On a presque oublié que lorsqu’on veut parler à quelqu’un on peut aller chez lui et frapper à sa porte. On a presque oublié ce que c’est de communiquer en face à face, avec des émotions, des rires, des colères, qui se lisent sur nos visages, le ton de notre voix, le tremblement de nos mains. On a presque oublié qu’il n’y a pas si longtemps ces machines ne faisaient pas partie de nos vies, et qu’on n’était pas enfermés dans ce monde digitalisé, qui essaie de contrôler de plus en plus notre quotidien. Et que les gens vivaient, s’aimaient, communiquaient, se tenaient au courant de l’actualité, sans ces technologies envahissantes.
Dans le métro on se sent parfois comme un intrus, à faire partie des rares personnes à ne pas être aspirées par son petit écran et des écouteurs dans les oreilles, oubliant qu’il y a des gens autour. Et c’est en s’enfermant ainsi sur nous-mêmes que l’on ne voit pas l’évolution de la société avec les technologies. Par exemple, dans les taules, dans les collèges/lycées, aux frontières, dans certains lieux de travail, la biométrie fait maintenant partie du quotidien (empreintes digitales, forme de la main, traits du visage, dessin du réseau veineux de l’œil ..). Il faudra être imaginatifs pour contrer de tels systèmes de contrôle omniprésents dans nos vies qui auront leur tâche facilitée par le tout nouveau fichier de titres électroniques sécurisés qui devrait conserver dans une base centralisée les données biométriques des détenteurs d’un passeport et d’une carte d’identité nationale. Et à cela s’additionnent les caméras des villes, les GPS des smartphone et des voitures, les bracelets électroniques, et des tas d’autres machines qui n’attendent qu’à être lancées sur ce marché juteux …

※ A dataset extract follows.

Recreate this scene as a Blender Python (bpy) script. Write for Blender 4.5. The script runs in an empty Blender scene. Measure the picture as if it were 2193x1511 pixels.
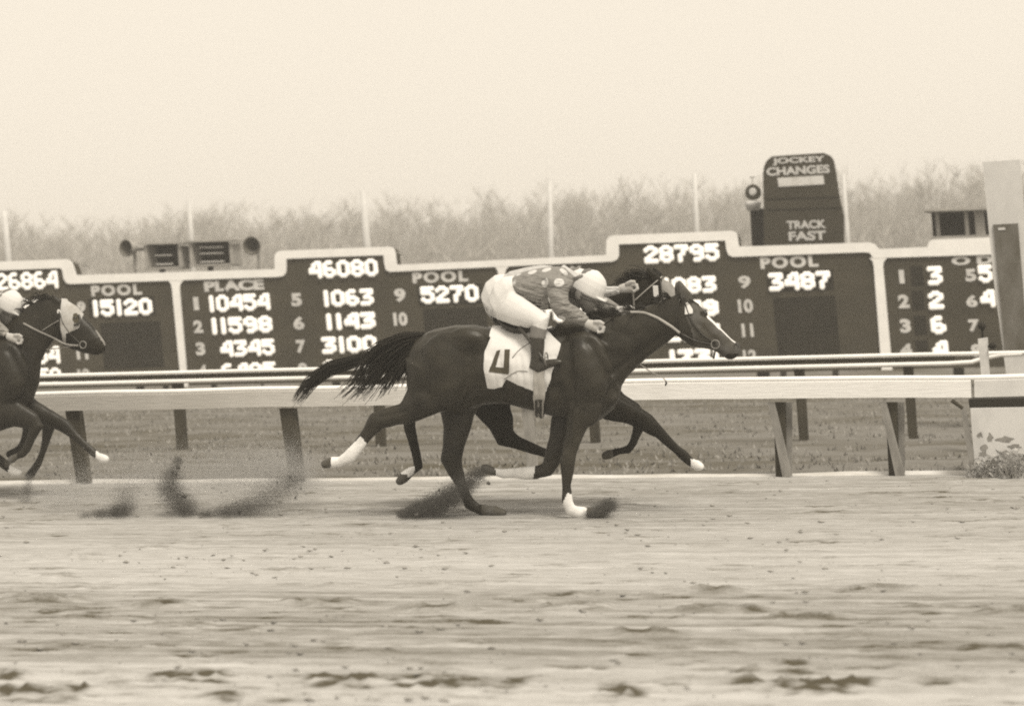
import bpy, bmesh, math, random
import numpy as np
from mathutils import Vector, Matrix
from mathutils.bvhtree import BVHTree
random.seed(7); rng = np.random.default_rng(7)
C_ = bpy.context
scene = C_.scene
rad = math.radians

# ------------------------------------------------------------------ camera
FPX = 5000.0
YAW = rad(15.5); PITCH = math.atan(73.5 / FPX); ROLL = 0.029
CAM = np.array([0.0, 0.0, 1.63])
_R0 = np.array([math.cos(YAW), math.sin(YAW), 0])
FW = np.array([-math.sin(YAW) * math.cos(PITCH), math.cos(YAW) * math.cos(PITCH), -math.sin(PITCH)])
_U0 = np.cross(_R0, FW)
RT = _R0 * math.cos(ROLL) - _U0 * math.sin(ROLL)
UP = _U0 * math.cos(ROLL) + _R0 * math.sin(ROLL)
cd = bpy.data.cameras.new("camera")
cam = bpy.data.objects.new("camera", cd)
C_.collection.objects.link(cam)
cam.matrix_world = Matrix(((RT[0], UP[0], -FW[0], CAM[0]), (RT[1], UP[1], -FW[1], CAM[1]),
                           (RT[2], UP[2], -FW[2], CAM[2]), (0, 0, 0, 1)))
cd.sensor_width = 36.0
cd.lens = FPX / 2193.0 * 36.0
cd.clip_start = 0.1; cd.clip_end = 4000
cd.dof.use_dof = True
cd.dof.focus_distance = 19.3
cd.dof.aperture_fstop = 2.2
scene.camera = cam

# ------------------------------------------------------------------ light, sky, exposure
SUN_EL, SUN_AZ = rad(57), rad(138)          # veiled sun, high and behind the photographer
TINT = (1.0, 0.906, 0.765)
world = bpy.data.worlds.new("World"); scene.world = world
world.use_nodes = True
wn, wl = world.node_tree.nodes, world.node_tree.links
wn.clear()
sky = wn.new("ShaderNodeTexSky"); sky.sky_type = 'NISHITA'; sky.sun_disc = False
sky.sun_elevation = SUN_EL; sky.sun_rotation = SUN_AZ
sky.air_density = 1.0; sky.dust_density = 4.0; sky.ozone_density = 1.0
bw = wn.new("ShaderNodeRGBToBW")
pw = wn.new("ShaderNodeMath"); pw.operation = 'POWER'; pw.inputs[1].default_value = 0.14
ml = wn.new("ShaderNodeMath"); ml.operation = 'MULTIPLY'; ml.inputs[1].default_value = 8.25
mx = wn.new("ShaderNodeMix"); mx.data_type = 'RGBA'; mx.blend_type = 'MULTIPLY'
mx.inputs[0].default_value = 1.0
mx.inputs[7].default_value = (*TINT, 1)
bg = wn.new("ShaderNodeBackground"); bg.inputs[1].default_value = 0.1
wo = wn.new("ShaderNodeOutputWorld")
wl.new(sky.outputs[0], bw.inputs[0]); wl.new(bw.outputs[0], pw.inputs[0]); wl.new(pw.outputs[0], ml.inputs[0])
wl.new(ml.outputs[0], mx.inputs[6]); wl.new(mx.outputs[2], bg.inputs[0]); wl.new(bg.outputs[0], wo.inputs[0])
sd = bpy.data.lights.new("sun", 'SUN'); sd.energy = 3.0; sd.angle = rad(16); sd.color = (1.0, 0.92, 0.79)
sun = bpy.data.objects.new("sun", sd); C_.collection.objects.link(sun)
sdir = Vector((math.cos(SUN_EL) * math.sin(SUN_AZ), math.cos(SUN_EL) * math.cos(SUN_AZ), math.sin(SUN_EL)))
sun.rotation_euler = sdir.to_track_quat('Z', 'Y').to_euler()
scene.view_settings.view_transform = 'Standard'
scene.view_settings.look = 'None'
scene.view_settings.exposure = 0.0
scene.view_settings.gamma = 1.0
scene.render.engine = 'CYCLES'
scene.cycles.use_denoising = False
scene.cycles.max_bounces = 6
scene.cycles.volume_bounces = 3
scene.cycles.transparent_max_bounces = 8
scene.cycles.filter_width = 2.0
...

Les murs se resserrent de plus en plus, chacun acceptant plus ou moins dans son quotidien ces super moyens de flicage, oubliant qu’on peut se débrancher aussi, qu’on n’en meurt pas (ni socialement), et que la fameuse « neutralité » des technologies n’existe pas, que nous avons déjà perdu de nos façons d’interagir, de communiquer, de penser. Nous sommes, pour la plupart, réduits à une servitude aux machines, et déjà définitivement aliénés dans tous les domaines de la vie.
Et si nous réapprenions à vivre sans les machines ? Et si nous coupions le fil du virtuel pour nous reconnecter les uns avec les autres, tisser des complicités dans le concret, combler ce vide crée par nos atomisations ? Reprendre contact avec le temps, l’espace, les autres, tout ce qui par l’interaction froide avec les machines a été relégué au second plan.

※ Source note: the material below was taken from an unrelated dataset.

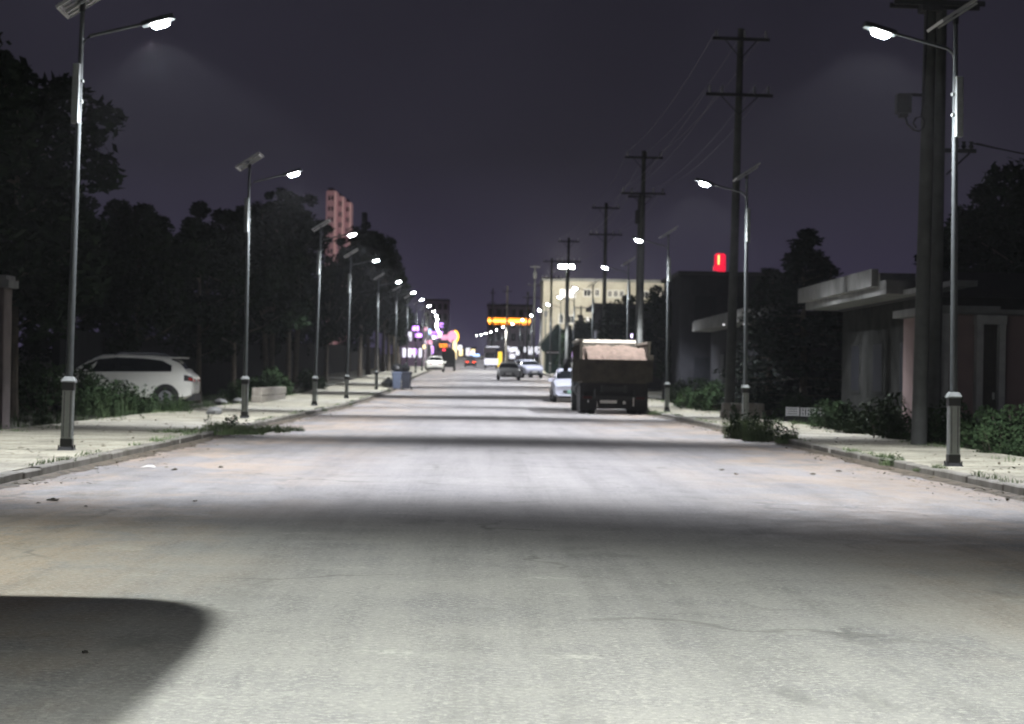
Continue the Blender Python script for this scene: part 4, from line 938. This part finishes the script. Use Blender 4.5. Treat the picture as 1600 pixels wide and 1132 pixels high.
# floodlight mast
p = at(885, 420, 243); zg = gz(243); hh = p.z - zg
fl = thing('floodlight_mast', 'blazing floodlight cluster on a mast before the cream building', 'floodlight', (p.x, 243, zg))
q = MB(); q.tube([(0, 0, 0), (0, 0, hh - .3)], [.12, .08], 10); q.build('pole', M_galv, fl)
q = MB(); q.box(-.9, .9, -.06, .06, hh - .12, hh); q.build('crossarm', M_iron, fl)
M_flood = mat('flood_lens', (1, 1, 1), .4, var=.02, emit=(1.0, .97, .86), estr=420)
for x in (-.62, 0, .62):
    h = MB(); h.rbox(x - .27, x + .27, -.1, .16, hh + .02, hh + .42, .04); ho = h.build('lamp_head', M_iron, fl)
    l = MB(); l.rbox(x - .24, x + .24, -.16, -.102, hh + .05, hh + .39, .03); l.box(x - .24, x + .24, .162, .21, hh + .05, hh + .39); l.build('lens', M_flood, ho)
ld = bpy.data.lights.new('flood_light', 'POINT'); ld.energy = 21000; ld.color = (1.0, .96, .84); ld.shadow_soft_size = .5
lo = bpy.data.objects.new('flood_light', ld); col.objects.link(lo); lo.parent = fl; lo.location = (0, .8, hh + .2)
# green shelter
M_green = mat('green_tarpaulin', (.035, .075, .06), .7, c2=(.02, .045, .038), scale=2)
D2 = 224; zg = gz(D2); xa, xb = 6.15, 9.6
t = thing('green_shelter', 'dark green pitched shelter on posts beside the right pavement', 'shelter', (xa, D2, zg)); wd_ = xb - xa
q = MB()
for s in (0, 1):
    q.loft([[Vector((x, y, z)) for x, z in (((-.2, 3.0), (wd_ / 2, 5.2), (wd_ / 2, 5.1), (-.2, 2.9)) if s == 0 else ((wd_ + .2, 3.0), (wd_ / 2 + .002, 5.2), (wd_ / 2 + .002, 5.1), (wd_ + .2, 2.9)))] for y in (-2, 6)])
q.build('roof', M_green, t)
q = MB(); q.loft([[Vector((x, y, z)) for x, z in ((-.1, 2.95), (.2, 2.3), (wd_ - .1, 2.3), (wd_ + .1, 2.95), (wd_ / 2, 5.08))] for y in (-1.85, -1.78)]); q.build('gable_cloth', M_green, t)
q = MB(); q.box(.6, wd_, .2, .25, .1, 2.9); q.build('back_cloth', M_green, t)
for x in (0, 1.1, wd_):
    for y in (-1.9, 5.9): q = MB(); q.tube([(x, y, -.1), (x, y, 3.2)], .05, 8); q.build('post', M_conc, t)
q = MB(); q.box(.55, 1.95, -2.06, -2.0, 2.05, 2.45); so = q.build('sign_board', M_wallg, t); q = MB()
for k in range(6): q.box(.65 + k * .21, .79 + k * .21, -2.075, -2.062, 2.16, 2.33)
q.build('lettering', M_whitefr, so)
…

Et si nous blasphémions ouvertement contre la religion de la connectivité ? Et si nous faisions la guerre à ce paradis technologique qu’on nous vante et qui ressemble plutôt à un cauchemar sorti tout droit de la science fiction ?

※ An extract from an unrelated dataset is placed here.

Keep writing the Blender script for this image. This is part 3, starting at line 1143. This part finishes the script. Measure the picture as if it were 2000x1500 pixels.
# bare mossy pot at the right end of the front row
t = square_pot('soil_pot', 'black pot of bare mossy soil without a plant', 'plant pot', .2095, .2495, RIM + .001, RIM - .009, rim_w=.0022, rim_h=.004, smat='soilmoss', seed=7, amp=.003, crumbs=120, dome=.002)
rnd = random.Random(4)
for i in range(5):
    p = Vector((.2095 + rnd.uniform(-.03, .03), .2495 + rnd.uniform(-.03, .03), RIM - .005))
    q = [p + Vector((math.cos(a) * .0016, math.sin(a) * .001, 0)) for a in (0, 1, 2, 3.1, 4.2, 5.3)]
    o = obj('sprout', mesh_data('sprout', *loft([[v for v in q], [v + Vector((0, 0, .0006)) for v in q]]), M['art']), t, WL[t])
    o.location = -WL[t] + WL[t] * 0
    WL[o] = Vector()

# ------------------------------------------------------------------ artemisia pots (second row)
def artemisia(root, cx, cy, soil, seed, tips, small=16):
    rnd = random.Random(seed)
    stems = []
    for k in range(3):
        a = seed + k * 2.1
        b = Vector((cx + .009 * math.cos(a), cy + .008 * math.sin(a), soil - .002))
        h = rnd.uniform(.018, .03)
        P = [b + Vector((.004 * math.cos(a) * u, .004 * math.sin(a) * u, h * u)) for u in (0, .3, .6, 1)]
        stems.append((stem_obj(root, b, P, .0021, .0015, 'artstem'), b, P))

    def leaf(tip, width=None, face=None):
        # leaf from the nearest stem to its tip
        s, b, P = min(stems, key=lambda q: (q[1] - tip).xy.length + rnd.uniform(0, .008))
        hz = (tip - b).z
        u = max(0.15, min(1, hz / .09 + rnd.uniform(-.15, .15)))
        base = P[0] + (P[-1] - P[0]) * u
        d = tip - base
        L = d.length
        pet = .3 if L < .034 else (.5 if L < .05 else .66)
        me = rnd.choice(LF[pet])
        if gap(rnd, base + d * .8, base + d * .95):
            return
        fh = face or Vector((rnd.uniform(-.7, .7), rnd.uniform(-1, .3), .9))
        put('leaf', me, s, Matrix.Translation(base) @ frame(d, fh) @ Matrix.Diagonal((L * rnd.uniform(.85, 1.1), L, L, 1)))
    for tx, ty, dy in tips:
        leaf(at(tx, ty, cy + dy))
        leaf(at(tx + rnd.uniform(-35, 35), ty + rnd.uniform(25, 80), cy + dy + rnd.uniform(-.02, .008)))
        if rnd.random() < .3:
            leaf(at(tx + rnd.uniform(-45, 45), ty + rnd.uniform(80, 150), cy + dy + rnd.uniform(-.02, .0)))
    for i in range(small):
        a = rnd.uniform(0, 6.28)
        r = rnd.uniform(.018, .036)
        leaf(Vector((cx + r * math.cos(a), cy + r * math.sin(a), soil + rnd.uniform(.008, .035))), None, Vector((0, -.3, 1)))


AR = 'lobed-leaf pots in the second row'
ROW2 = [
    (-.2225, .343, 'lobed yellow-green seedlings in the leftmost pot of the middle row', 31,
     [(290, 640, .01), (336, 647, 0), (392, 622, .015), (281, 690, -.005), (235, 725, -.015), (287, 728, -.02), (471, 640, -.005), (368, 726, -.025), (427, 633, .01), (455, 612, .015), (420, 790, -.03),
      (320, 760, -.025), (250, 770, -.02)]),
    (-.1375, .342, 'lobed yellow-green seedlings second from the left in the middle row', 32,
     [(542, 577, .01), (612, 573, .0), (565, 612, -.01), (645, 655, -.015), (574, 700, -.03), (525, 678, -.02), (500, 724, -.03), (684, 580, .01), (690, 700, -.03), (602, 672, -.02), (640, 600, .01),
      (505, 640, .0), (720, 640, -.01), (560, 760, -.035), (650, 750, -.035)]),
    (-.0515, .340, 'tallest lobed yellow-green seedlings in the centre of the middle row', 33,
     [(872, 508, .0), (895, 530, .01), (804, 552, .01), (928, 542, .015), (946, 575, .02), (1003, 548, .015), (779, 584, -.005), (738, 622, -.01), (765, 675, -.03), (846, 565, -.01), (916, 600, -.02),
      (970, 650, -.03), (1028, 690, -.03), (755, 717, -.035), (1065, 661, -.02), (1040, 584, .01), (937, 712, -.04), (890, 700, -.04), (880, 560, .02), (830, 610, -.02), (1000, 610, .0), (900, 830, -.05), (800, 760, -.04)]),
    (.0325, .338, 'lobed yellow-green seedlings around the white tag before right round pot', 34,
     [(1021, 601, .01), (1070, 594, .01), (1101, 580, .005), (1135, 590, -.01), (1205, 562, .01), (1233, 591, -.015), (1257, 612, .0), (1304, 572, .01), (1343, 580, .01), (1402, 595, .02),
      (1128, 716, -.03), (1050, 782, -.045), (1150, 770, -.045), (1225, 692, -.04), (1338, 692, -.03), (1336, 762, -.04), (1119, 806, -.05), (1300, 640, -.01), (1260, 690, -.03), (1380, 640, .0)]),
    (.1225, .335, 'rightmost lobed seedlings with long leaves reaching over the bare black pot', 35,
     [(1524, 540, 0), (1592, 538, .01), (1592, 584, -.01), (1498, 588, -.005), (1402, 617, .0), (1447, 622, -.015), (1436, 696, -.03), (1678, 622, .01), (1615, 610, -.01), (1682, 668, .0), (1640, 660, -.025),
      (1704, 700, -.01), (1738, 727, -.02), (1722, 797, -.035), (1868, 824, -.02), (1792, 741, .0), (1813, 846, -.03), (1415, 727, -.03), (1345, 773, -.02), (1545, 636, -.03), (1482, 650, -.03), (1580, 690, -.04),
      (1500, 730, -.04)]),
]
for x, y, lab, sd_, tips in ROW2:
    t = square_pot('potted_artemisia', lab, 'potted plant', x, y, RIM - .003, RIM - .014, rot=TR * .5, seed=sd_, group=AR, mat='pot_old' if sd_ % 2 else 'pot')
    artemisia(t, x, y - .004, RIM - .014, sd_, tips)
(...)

Et si nous détruisions les machines …
Fin octobre de cette année un «incendie criminel» a ravagé un local technique d’Orange à Toulouse, privant d’internet et de téléphone 800 foyers. Selon les médias le « retour à la normale » n’a été rétabli que quatre jours plus tard … nous dirions plutôt qu’il a été rétabli seulement quatre jours.